Samenwerking is sleutelwoord
Werk is een belangrijke motor voor maatschappelijke en professionele integratie. In het VESOC-akkoord Alle Hens aan Dek geven de Vlaamse Regering en de Vlaamse sociale partners aan extra te zullen inzetten op de activering van nieuwkomers. Alle inburgeraars op beroepsactieve leeftijd die niet aan de slag zijn, moeten zich verplicht inschrijven bij VDAB. Op zijn beurt zal VDAB de inburgeraars actief en op maat begeleiden, in samenwerking met alle betrokken instanties. Het is belangrijk dat nieuwkomers die zich inschrijven bij de VDAB kunnen rekenen op een inschatting, begeleiding en ondersteuning op maat.
Daarnaast is het goed dat de nadruk wordt gelegd op een geïntegreerde samenwerking tussen de verschillende diensten zoals een gezamenlijke en geïntegreerde intake. Eén intakegesprek moet ervoor zorgen dat nieuwkomers slechts één keer hun gegevens moeten doorgeven aan de overheid. Ook verder in het inburgeringstraject moet dit only once-principe worden gehandhaafd. Cruciaal hierbij is een goede gegevensuitwisseling tussen alle betrokken diensten. Dat is niet alleen makkelijker voor de inburgeraars. De administratieve last voor de trajectbegeleider neemt ook af waardoor die zich kan richten op een kwaliteitsvolle begeleiding.
Een geïntegreerde benadering is voor de Commissie Diversiteit één van de sleutelelementen van een duurzame integratie van nieuwkomers. Daarom moet snel werk worden gemaakt van nieuwe samenwerkingsovereenkomsten tussen alle betrokken diensten: de Agentschappen Inburgering en Integratie, VDAB en de lokale besturen en OCMW’s. Er bestaan al geslaagde samenwerkingen op lokaal niveau. Door deze te bundelen en te delen, kan de geïntegreerde aanpak snel worden veralgemeend.

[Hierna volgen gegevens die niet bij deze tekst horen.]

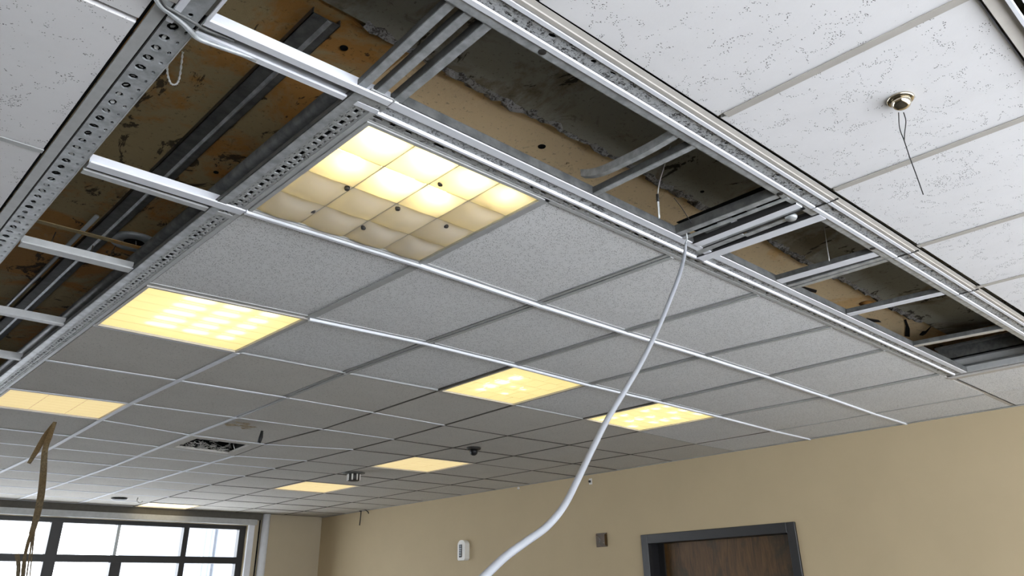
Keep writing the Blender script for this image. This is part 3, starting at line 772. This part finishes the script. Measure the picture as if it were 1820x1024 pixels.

Kosten kunnen hoog oplopen
Zowel de cursus als deelname aan een test maatschappelijke oriëntering kosten elk 90 euro. Wie een (gedeeltelijke) vrijstelling wil kan hiervoor een test afleggen maar ook die kost 90 euro. Voor de lessen Nederlands moet de hoogte van de retributie nog worden vastgelegd. De commissie waarschuwt dat hoog oplopende kosten een extra drempel kunnen opwerpen voor de inburgeraars, een groep met een verhoogd armoederisico. Gezinnen in armoede hebben bovenal nood aan maatregelen die het inkomen vergroten. De commissie vraagt om gehele of gedeeltelijke vrijstellingen te voorzien voor bepaalde groepen.